Mar 24, 2009 04:49
I have a friend who's birthday is the 2nd. He is creative and intelligent and so full of self-loathing that he is only a handful of steps away from self-destruction. Fortunately it isn't to the point that it controls him every moment of the day. No, he is still at the stage that he can perform more or less normally for short periods of time. It is only when things are going really well that he feels compelled to sabotage his life. If he has a good job he has to go a little farther out on the fringe, or take offense because his boss disagrees with him on some subject and go all passive aggressive until he gets fired. If he is in a healthy relationship his belief that he doesn't deserve to be happy forces him to make a mountain out of a molehill and bring the relationship down.
It isn't that he wants to be alone. No he hates his own company so much that he must constantly fill his time with some form of mindless diversion. One of his problems is that he doesn't believe that he deserves to be happy. The concept came from one of his parents, probably his father. He's done everything he thinks he can to divest himself of his father's influence, but his father's shadow hangs over every decision he makes.
One of his other problems is that he has a list of things that he thinks he should believe, and he constantly compares this to the list of things that he actually believes and comes up short. I've seen other people do this, usually women. In their case they think they should be hard edged feminists and discover that the have a traditional value or two and hate themselves for what they perceive as a weakness. The source may be different for my friend, but the mechanics are the same. He thinks he should be this grand activist, but the reality is that he doesn't always feel what he thinks he should feel, and hates himself for his weakness.
I guess I've gotten to the point in my life that I am comfortable with the facts that I believe what I believe and feel what I feel and I need no excuse or justification for either. Yes that means that sometimes I resent my father because I have to take care of him. I still love him, but I remember when my life was my own and I enjoyed that. Still, I do what I consider the right thing, and forgive myself for feeling a bit selfish.

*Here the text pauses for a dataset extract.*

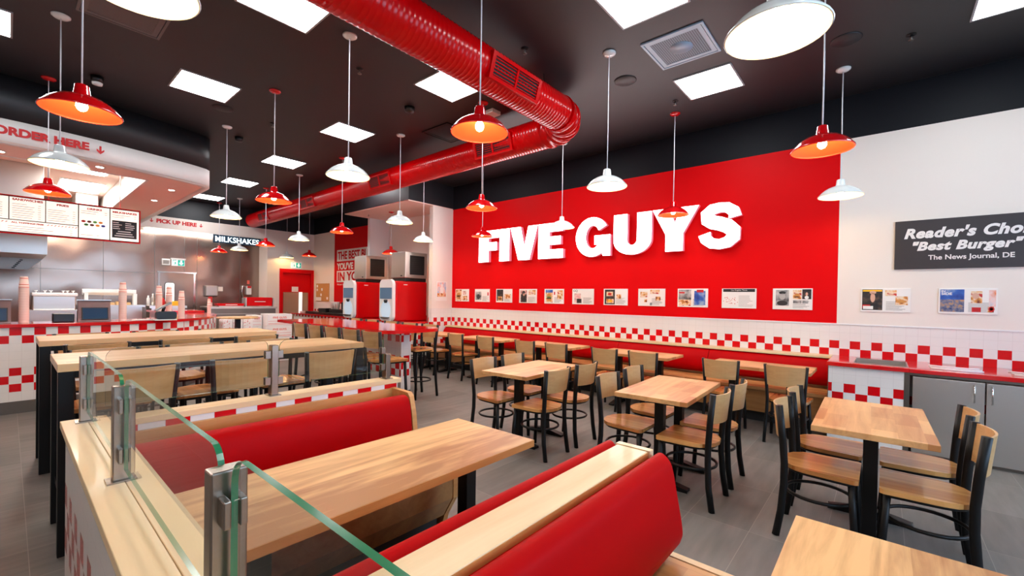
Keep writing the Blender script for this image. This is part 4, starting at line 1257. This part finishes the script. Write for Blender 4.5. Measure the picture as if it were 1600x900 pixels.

I wish that my friend could find his own measure of forgiveness and acceptance. No one deserves to live in the realm he chooses, but he is the only one who can change his course. I wonder whether he will reach his limit of self-loathing and finally find his own forgiveness before his self-loathing finds its ultimate expression. It is a race with pretty heavy stakes. I'm not saying that his self-induced torture should last any longer than it has. I'm just hoping that he opts for the less final end to his suffering. The world would be a better place with that version of him present.